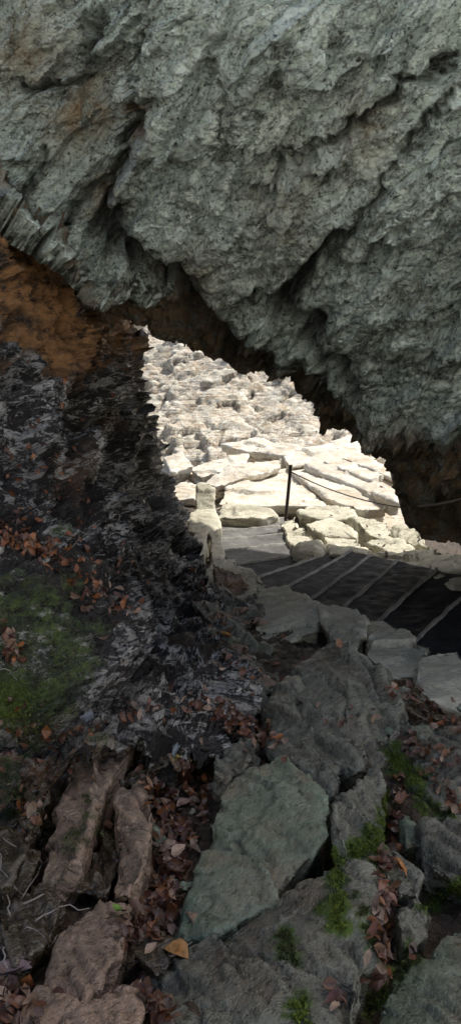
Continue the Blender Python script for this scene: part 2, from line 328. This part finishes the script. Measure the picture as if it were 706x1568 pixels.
B("boulder",[(412,1110,3.3),(425,1060,3.6),(445,1018,3.8),(490,985,3.9),(535,982,3.8),(575,1010,3.7),(607,1050,3.6),(622,1150,3.1),(600,1200,2.95),(540,1180,2.8),(470,1200,2.85),(420,1150,3.1),(530,1055,3.35)],M_grey,.9,1,.75)
B("rock_slab",[(262,1445,2.03),(318,1255,2.5),(340,1195,2.7),(400,1160,2.75),(440,1150,2.75),(465,1180,2.6),(505,1212,2.45),(510,1275,2.3),(425,1380,2.08),(335,1432,2.0)],M_green,.4,2,.5)
B("rock_slab",[(228,1490,1.88),(330,1425,1.95),(420,1378,2.0),(515,1320,2.1),(560,1330,2.05),(575,1420,1.85),(560,1568,1.55),(540,1700,1.35),(300,1700,1.35),(250,1568,1.62)],M_grey,.4,3,.6)
B("rock_slab",[(500,1240,2.35),(575,1165,2.75),(598,1215,2.6),(600,1320,2.2),(585,1440,1.9),(545,1450,1.82),(510,1350,2.05)],M_grey,.4,4,.75)
B("rock_slab",[(58,1345,2.2),(85,1230,2.55),(115,1150,2.9),(190,1108,3.1),(215,1118,3.0),(185,1175,2.7),(110,1325,2.22),(60,1400,2.1)],M_pink,.3,5,.6)
B("rock_slab",[(-20,1290,2.3),(60,1180,2.65),(82,1190,2.6),(45,1300,2.2),(0,1370,2.05)],M_wetd,.3,6)
B("rock_slab",[(90,1360,2.25),(150,1270,2.5),(190,1200,2.8),(205,1300,2.4),(160,1375,2.15)],M_wetd,.3,26)
B("rock_slab",[(165,1372,2.12),(182,1215,2.62),(215,1190,2.7),(240,1240,2.5),(238,1300,2.3),(200,1375,2.08)],M_pink,.3,7,.7)
B("rock_slab",[(45,1575,1.68),(85,1440,1.95),(150,1375,2.1),(198,1375,2.1),(190,1450,1.9),(130,1540,1.7),(40,1600,1.6)],M_pink,.3,8,.6)
B("rock_slab",[(40,1590,1.62),(130,1540,1.66),(218,1492,1.76),(228,1530,1.68),(190,1620,1.5),(60,1700,1.4)],M_pink,.3,9,.6)
B("rock_slab",[(150,1130,3.15),(235,1085,3.4),(290,1062,3.5),(300,1090,3.3),(262,1170,2.9),(180,1205,2.75)],M_wetd,.3,10)
B("rock_slab",[(290,1062,3.55),(330,1052,3.6),(338,1095,3.35),(305,1135,3.05),(290,1110,3.2)],M_pink,.3,11)
B("rock_slab",[(335,1140,3.05),(378,1112,3.15),(402,1130,3.05),(385,1170,2.85),(335,1200,2.7),(322,1170,2.85)],M_grey,.3,12)
B("rock_slab",[(330,1048,3.85),(395,1032,4.0),(430,1045,3.9),(418,1095,3.5),(370,1085,3.5)],M_grey,.3,13)
B("boulder",[(625,1150,3.05),(655,1105,3.3),(720,1115,3.2),(750,1200,2.8),(680,1235,2.6),(628,1205,2.75)],M_grey,.35,14)
B("boulder",[(650,1262,2.5),(700,1240,2.6),(770,1300,2.35),(730,1365,2.12),(655,1330,2.25)],M_grey,.3,15)
B("boulder",[(612,1400,2.0),(635,1372,2.1),(656,1392,2.05),(650,1440,1.92),(615,1455,1.88)],M_grey,.25,16)
B("rock_slab",[(545,1580,1.6),(600,1490,1.78),(665,1430,1.9),(735,1370,2.05),(800,1400,2.0),(770,1700,1.35),(560,1700,1.35)],M_green,.3,17,.6)
B("boulder",[(600,1300,2.3),(650,1335,2.2),(640,1375,2.1),(605,1370,2.1)],M_grey,.25,18)
B("boulder",[(-60,1480,1.9),(30,1440,2.0),(50,1520,1.8),(10,1600,1.6),(-60,1600,1.6)],M_wetd,.25,19)
B("rock_slab",[(-10,1390,2.05),(60,1350,2.2),(98,1368,2.12),(82,1440,1.95),(20,1480,1.85)],M_wetd,.25,20)
B("rock_slab",[(95,1105,3.25),(150,1080,3.4),(185,1108,3.2),(112,1155,2.98)],M_wetd,.25,21)
B("rock_slab",[(195,1450,1.95),(238,1412,2.02),(290,1450,1.93),(240,1495,1.8)],M_wetd,.2,22)
B("rock_slab",[(345,988,4.9),(400,985,4.9),(432,1028,4.3),(385,1042,4.0),(345,1022,4.2)],M_grey,.3,23)
B("boulder",[(632,1190,2.88),(706,1195,2.85),(725,1245,2.62),(665,1255,2.6),(628,1232,2.7)],M_grey,.3,24)
B("boulder",[(612,1235,2.68),(645,1240,2.66),(652,1290,2.45),(618,1302,2.4)],M_green,.25,25)
B("boulder",[(575,1055,3.8),(612,1060,3.8),(640,1105,3.45),(600,1125,3.3)],M_grey,.3,27)
B("rock_slab",[(395,1200,2.8),(450,1150,2.95),(520,1175,2.85),(510,1215,2.65),(460,1240,2.6)],M_grey,.3,28)
for i in range(70):
    r=random.random()
    if r<.5: v=random.uniform(880,1060); u=random.uniform(300,345)+ (v-880)*.45*random.random()+ (v-880)*.1
    elif r<.75: u=random.uniform(590,720); v=random.uniform(1060,1140)
    else: u=random.uniform(180,300); v=random.uniform(1080,1450)
    d=float(G(v)); s=random.uniform(8,24)*d/F*(1.3 if v<1060 else .8); c=W(u,v,d*.985)
    pts=[c+np.array([random.gauss(0,1)*s,random.gauss(0,1)*s,random.gauss(0,.5)*s]) for _ in range(9)]
    FG.append(solid("stone",pts,random.choice([M_grey,M_grey,M_green,M_wetd,M_pink]),max(.012,s*.07),seed=i,amp=.9))
kerb=bpy.data.objects.new("stone_kerb_wall",None); scene.collection.objects.link(kerb)
KS=[[(299,738,12.9),(310,734,13),(329,740,12.8),(331,788,12.4),(298,786,12.4)],
[(284,788,11.8),(300,774,12),(332,776,12),(340,806,11.4),(312,822,10.9),(286,812,11.1)],
[(278,840,9.7),(298,814,10.2),(320,816,10.2),(314,846,9.6),(286,864,9.1)],
[(318,812,11),(338,806,11.2),(348,848,10),(338,866,9.5),(322,862,9.5)],
[(308,884,8.5),(326,852,9.3),(362,852,9.4),(374,876,8.7),(342,903,7.9),(312,900,8)],
[(338,872,8.7),(372,866,8.9),(412,888,8.0),(404,945,6.9),(350,918,7.3),(336,895,8)],
[(392,894,7.8),(440,899,7.5),(505,928,6.6),(494,964,5.9),(412,996,5.6),(388,968,6)],
[(486,928,6.6),(545,932,6.3),(565,950,5.9),(550,1006,5.0),(504,976,5.6)],
[(550,940,6.2),(588,944,6.1),(668,988,5.2),(648,1036,4.6),(600,1036,4.6),(558,1003,5.0)],
[(638,1000,4.95),(702,992,5.0),(735,1034,4.5),(720,1088,4.0),(635,1068,4.15)],
[(720,1022,4.6),(800,1034,4.5),(860,1120,3.8),(800,1160,3.4),(725,1100,3.9)]]
for i,k in enumerate(KS): B("kerb_stone_%d"%(i+1),k,M_curb,.6,40+i,.4,kerb,(0.3,-.2,.9),k=.90 if i>3 else .93,vs=.8)
edg=bpy.data.objects.new("rock_edging",None); scene.collection.objects.link(edg)
KE=[[(424,797,12.6),(452,790,13),(478,815,11.3),(492,838,10),(485,853,9.4),(460,850,9.6),(432,815,11.4)],
[(466,802,12.2),(505,794,12.8),(535,800,12.3),(548,822,11),(498,820,11)],
[(492,818,11),(545,822,10.9),(572,842,9.8),(540,852,9.3),(505,846,9.5)],
[(540,790,13),(596,797,12.6),(606,828,11),(562,818,11.3)],
[(548,846,9.7),(600,838,10),(660,838,9.4),(730,850,8.4),(790,890,7.2),(706,908,6.9),(640,876,7.9),(565,862,8.9)],
[(330,792,13.2),(345,766,14.5),(395,770,14.5),(430,788,13.5),(400,792,13)],
[(455,785,13.5),(475,768,15),(535,772,14.5),(550,790,13.2),(500,796,12.9)],
[(560,830,10.6),(610,822,11),(640,840,9.9),(600,846,9.7)],[(600,800,12),(640,800,11.5),(660,838,9.6),(610,826,10.8)]]
for i,k in enumerate(KE): B("edge_rock_%d"%(i+1),k,M_curb,.7,60+i,.5,edg,(.2,-.3,.9),k=.94,vs=.7)
sl=bpy.data.objects.new("stacked_stone_wall",None); scene.collection.objects.link(sl)
KW=[[(245,748,16),(285,735,16.5),(312,745,16.2),(308,762,15.4),(260,766,15.3)],[(288,716,17.8),(335,700,18.4),(385,690,18.6),(378,708,17.7),(305,732,17)],
[(308,738,16.5),(350,712,17.4),(432,700,17.8),(434,714,17.2),(362,735,16.4),(330,745,16.1)],[(430,694,18.6),(510,680,19),(562,676,19),(548,700,17.9),(440,716,17.2)],
[(335,680,19.4),(400,668,19.8),(430,678,19.4),(380,692,18.8)],[(250,700,18.2),(280,690,18.4),(300,712,17.5),(262,724,17.1)],[(380,690,18.8),(430,676,19.2),(470,682,19),(440,698,18.3)],[(500,676,19.3),(540,664,19.8),(575,690,18.4),(548,694,18.4)]]
for i,k in enumerate(KW):
    B("wall_slab_%d"%(i+1),k,M_pale,.22,80+i,.5,sl,(.1,-.2,.95),k=.95,vs=.6)
    B("wall_slab_under_%d"%(i+1),[(p[0]+random.uniform(-9,9),p[1]+10+random.uniform(-3,3),p[2]) for p in k],M_pale,.25,180+i,.5,sl,(.1,-.2,.95),k=.96,vs=.8)
pv=bpy.data.objects.new("flagstone_path",None); scene.collection.objects.link(pv)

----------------

* _DIRECTIONS_
Look through the data above. Each line containing the word "scene" needs to be copied.

* _EXERCISE SOLUTION_
Continue the Blender Python script for this scene: part 2, from line 328. This part finishes the script. Measure the picture as if it were 706x1568 pixels.
kerb=bpy.data.objects.new("stone_kerb_wall",None); scene.collection.objects.link(kerb)
edg=bpy.data.objects.new("rock_edging",None); scene.collection.objects.link(edg)
sl=bpy.data.objects.new("stacked_stone_wall",None); scene.collection.objects.link(sl)
pv=bpy.data.objects.new("flagstone_path",None); scene.collection.objects.link(pv)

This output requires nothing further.